■ Exercise objective
Only the lines between the line holding "Write the bpy" and the line holding "return (f(r), f(g), f(b), 1)", both of those included, should be copied exactly; drop the pictures.

■ Extracted records
────────

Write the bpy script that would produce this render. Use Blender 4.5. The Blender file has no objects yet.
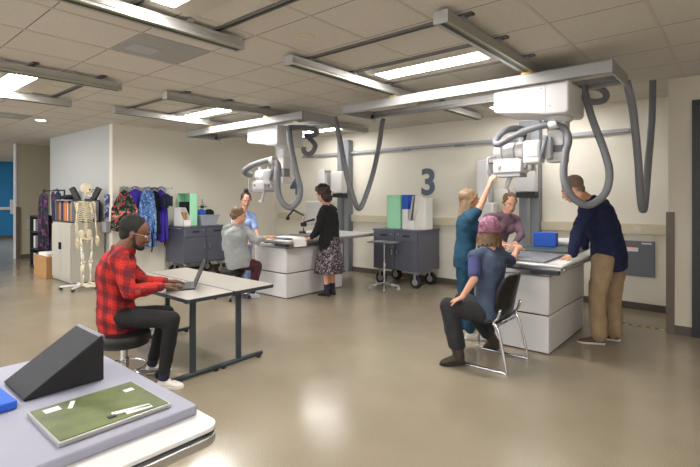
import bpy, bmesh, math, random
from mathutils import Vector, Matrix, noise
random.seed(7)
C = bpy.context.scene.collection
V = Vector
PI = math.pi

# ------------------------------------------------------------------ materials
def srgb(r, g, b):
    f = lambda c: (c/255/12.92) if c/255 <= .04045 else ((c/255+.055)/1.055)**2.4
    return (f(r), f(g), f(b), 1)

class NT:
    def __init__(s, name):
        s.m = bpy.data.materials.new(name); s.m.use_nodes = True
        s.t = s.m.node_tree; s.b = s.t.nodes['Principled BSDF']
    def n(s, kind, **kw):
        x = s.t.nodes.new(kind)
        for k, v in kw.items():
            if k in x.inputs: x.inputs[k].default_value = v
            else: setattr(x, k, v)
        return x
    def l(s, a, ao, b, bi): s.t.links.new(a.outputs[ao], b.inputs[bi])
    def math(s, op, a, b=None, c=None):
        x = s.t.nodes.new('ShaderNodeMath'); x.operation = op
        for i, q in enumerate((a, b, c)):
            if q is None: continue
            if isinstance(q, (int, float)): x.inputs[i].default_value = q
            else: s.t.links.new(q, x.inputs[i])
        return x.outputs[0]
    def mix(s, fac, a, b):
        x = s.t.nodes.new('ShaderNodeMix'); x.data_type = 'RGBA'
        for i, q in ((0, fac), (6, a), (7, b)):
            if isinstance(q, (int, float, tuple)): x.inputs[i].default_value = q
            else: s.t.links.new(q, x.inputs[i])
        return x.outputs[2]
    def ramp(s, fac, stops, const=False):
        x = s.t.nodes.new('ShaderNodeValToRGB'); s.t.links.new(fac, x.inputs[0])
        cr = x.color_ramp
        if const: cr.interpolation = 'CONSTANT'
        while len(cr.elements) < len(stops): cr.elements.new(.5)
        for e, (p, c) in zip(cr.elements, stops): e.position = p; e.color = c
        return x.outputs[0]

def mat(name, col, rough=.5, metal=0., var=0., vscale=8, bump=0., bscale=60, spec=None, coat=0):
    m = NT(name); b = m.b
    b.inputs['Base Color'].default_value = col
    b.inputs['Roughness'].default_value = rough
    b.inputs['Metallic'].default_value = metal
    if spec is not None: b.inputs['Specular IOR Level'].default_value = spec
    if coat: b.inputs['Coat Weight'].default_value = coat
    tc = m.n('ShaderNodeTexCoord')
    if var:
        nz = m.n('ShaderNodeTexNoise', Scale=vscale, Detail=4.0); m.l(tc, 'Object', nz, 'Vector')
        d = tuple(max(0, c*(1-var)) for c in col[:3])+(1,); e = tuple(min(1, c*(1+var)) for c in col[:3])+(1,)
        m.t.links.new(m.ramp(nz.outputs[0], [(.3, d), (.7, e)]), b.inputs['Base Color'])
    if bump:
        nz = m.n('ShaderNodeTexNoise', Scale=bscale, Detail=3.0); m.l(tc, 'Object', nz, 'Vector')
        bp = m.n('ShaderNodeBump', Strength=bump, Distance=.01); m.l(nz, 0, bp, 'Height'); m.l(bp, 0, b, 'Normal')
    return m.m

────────

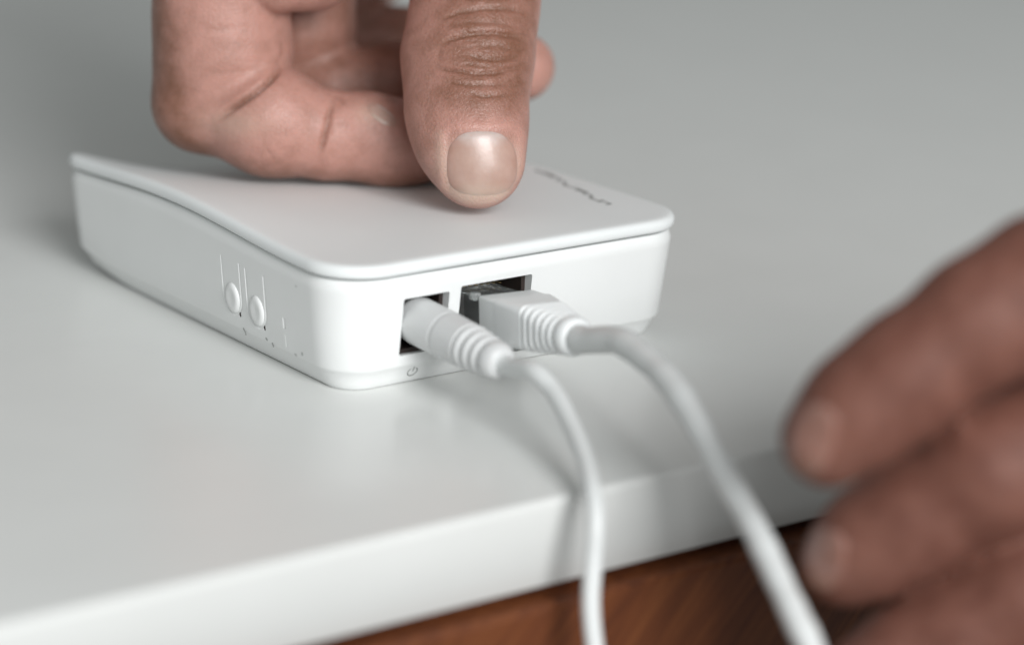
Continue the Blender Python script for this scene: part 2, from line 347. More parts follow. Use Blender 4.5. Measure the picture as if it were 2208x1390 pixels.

────────

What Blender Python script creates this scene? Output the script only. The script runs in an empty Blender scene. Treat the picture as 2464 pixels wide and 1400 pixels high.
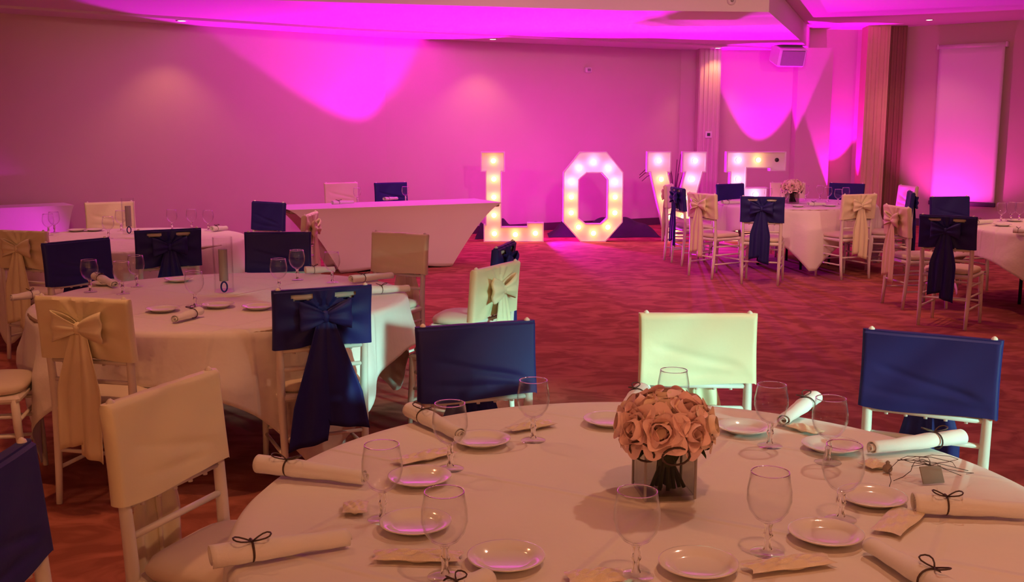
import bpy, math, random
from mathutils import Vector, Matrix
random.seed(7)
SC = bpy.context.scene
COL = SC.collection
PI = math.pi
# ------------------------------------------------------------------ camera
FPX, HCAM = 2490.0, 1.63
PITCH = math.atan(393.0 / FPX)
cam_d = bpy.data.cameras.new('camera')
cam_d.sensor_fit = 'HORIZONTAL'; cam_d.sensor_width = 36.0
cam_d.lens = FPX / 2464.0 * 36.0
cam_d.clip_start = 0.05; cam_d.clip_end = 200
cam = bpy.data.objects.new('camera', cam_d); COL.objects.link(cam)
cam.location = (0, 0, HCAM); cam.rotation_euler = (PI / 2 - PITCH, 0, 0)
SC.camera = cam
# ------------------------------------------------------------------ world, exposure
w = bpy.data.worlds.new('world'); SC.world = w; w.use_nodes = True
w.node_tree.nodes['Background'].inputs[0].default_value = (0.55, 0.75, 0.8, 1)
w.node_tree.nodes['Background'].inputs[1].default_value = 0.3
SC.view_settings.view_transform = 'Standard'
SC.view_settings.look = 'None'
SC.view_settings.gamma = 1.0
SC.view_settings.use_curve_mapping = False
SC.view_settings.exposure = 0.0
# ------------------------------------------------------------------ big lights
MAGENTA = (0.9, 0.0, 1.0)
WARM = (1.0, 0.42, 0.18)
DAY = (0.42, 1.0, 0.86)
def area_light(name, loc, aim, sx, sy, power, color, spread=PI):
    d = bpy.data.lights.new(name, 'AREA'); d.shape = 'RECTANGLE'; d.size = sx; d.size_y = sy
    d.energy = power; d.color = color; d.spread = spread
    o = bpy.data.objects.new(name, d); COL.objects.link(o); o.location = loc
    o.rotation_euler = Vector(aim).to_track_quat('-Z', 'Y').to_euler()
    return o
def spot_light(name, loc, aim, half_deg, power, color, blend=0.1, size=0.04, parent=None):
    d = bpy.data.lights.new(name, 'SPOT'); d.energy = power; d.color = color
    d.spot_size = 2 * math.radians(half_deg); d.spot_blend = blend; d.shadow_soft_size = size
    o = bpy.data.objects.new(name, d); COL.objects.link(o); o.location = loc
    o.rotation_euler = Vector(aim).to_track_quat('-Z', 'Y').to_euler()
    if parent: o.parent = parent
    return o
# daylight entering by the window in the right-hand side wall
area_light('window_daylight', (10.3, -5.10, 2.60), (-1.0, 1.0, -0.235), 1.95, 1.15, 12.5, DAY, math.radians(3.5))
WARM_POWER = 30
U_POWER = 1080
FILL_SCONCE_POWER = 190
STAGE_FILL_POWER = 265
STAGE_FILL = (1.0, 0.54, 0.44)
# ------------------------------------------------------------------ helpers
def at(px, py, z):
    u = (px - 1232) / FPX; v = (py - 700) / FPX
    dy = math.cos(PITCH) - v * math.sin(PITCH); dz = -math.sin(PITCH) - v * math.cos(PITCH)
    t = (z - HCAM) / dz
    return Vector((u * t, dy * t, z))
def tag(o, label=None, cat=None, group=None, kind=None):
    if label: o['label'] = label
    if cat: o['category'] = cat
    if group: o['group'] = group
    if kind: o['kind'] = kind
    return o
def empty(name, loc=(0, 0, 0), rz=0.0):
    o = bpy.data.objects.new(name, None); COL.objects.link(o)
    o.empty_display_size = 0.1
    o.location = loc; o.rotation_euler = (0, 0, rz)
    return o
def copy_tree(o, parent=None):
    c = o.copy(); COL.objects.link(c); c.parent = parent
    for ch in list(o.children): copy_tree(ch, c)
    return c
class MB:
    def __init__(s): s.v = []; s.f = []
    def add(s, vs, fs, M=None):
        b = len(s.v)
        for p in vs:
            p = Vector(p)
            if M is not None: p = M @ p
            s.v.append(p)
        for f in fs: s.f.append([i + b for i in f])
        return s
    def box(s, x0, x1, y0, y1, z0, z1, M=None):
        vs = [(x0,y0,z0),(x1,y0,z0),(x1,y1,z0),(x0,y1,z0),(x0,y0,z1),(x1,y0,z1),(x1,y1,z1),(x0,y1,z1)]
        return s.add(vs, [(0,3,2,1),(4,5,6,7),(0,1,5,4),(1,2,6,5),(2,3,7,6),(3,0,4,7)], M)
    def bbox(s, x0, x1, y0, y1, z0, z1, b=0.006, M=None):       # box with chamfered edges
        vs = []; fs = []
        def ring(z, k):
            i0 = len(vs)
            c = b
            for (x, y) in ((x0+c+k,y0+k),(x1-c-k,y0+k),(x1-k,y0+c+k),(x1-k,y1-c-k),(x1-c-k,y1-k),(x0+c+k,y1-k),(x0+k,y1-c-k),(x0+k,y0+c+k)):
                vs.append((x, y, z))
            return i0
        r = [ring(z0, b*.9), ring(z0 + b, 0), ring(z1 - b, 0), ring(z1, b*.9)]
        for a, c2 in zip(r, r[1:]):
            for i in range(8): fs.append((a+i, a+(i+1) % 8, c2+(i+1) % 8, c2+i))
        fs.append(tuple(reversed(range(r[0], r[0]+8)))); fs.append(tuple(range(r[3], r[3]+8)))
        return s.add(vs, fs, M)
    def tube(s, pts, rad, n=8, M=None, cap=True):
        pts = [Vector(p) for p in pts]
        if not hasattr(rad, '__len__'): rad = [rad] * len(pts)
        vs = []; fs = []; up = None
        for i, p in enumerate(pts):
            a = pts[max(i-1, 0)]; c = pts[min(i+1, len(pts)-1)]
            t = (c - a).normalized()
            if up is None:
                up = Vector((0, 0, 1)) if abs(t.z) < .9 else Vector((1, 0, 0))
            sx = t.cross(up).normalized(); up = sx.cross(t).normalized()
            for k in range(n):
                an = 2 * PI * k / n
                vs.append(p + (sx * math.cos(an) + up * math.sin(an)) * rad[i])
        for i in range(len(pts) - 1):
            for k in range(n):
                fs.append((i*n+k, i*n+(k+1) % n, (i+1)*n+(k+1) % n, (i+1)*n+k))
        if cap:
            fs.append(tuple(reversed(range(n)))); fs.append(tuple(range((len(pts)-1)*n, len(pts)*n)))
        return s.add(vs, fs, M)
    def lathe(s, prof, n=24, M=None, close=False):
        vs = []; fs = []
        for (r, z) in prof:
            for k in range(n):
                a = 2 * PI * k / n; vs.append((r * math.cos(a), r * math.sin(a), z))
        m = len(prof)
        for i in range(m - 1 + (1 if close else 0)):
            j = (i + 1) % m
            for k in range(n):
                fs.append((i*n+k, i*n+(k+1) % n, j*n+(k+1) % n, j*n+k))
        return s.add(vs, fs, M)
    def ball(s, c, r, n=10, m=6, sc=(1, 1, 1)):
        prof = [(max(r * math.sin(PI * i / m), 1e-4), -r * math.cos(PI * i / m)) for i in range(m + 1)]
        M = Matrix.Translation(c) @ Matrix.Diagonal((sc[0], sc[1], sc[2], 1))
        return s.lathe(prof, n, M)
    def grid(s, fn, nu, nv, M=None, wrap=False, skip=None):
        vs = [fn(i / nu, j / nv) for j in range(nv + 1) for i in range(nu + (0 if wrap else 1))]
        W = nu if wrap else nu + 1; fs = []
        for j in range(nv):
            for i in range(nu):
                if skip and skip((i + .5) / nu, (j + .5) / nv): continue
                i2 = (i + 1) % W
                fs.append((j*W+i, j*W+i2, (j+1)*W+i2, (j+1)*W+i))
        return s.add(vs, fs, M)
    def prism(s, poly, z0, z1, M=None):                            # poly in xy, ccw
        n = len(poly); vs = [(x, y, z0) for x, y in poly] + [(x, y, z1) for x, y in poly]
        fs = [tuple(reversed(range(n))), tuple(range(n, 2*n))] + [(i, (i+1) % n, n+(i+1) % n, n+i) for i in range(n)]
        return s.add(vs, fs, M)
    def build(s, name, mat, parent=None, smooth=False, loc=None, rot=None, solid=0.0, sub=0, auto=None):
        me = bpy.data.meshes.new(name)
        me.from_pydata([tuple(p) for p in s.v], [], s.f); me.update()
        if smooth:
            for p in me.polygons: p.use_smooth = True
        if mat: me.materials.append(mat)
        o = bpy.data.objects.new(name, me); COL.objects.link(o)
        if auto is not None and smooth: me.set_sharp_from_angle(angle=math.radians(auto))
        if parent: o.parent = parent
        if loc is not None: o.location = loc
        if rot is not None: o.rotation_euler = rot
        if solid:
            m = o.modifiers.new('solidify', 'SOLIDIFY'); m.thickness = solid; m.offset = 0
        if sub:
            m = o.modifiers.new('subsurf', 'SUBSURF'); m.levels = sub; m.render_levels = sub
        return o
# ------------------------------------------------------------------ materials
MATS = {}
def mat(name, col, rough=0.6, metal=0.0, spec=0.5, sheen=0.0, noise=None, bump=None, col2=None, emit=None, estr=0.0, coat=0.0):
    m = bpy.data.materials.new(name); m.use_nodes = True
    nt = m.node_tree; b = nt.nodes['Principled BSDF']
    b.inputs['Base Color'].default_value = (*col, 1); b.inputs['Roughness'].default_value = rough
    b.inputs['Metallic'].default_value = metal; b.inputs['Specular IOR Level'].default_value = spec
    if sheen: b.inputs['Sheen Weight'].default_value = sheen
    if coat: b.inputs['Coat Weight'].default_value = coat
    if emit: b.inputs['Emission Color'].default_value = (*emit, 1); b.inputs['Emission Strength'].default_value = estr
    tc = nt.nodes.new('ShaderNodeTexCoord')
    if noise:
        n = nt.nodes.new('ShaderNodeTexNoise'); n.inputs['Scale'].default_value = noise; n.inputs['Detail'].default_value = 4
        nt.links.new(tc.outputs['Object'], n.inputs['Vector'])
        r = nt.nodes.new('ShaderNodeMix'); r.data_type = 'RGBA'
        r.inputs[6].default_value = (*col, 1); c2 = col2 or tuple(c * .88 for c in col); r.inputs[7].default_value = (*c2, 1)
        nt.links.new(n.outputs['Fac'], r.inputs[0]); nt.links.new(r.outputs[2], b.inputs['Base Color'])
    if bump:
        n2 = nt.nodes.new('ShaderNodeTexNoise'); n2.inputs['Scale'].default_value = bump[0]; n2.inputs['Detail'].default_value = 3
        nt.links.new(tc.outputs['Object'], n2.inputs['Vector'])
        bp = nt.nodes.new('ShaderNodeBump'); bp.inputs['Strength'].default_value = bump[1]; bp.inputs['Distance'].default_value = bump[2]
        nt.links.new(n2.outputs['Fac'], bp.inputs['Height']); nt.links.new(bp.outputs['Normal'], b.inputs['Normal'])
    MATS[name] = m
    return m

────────

■ Right answer
Write the bpy script that would produce this render. Use Blender 4.5. The Blender file has no objects yet.
import bpy, bmesh, math, random
from mathutils import Vector, Matrix, noise
random.seed(7)
C = bpy.context.scene.collection
V = Vector
PI = math.pi

# ------------------------------------------------------------------ materials
def srgb(r, g, b):
    f = lambda c: (c/255/12.92) if c/255 <= .04045 else ((c/255+.055)/1.055)**2.4
    return (f(r), f(g), f(b), 1)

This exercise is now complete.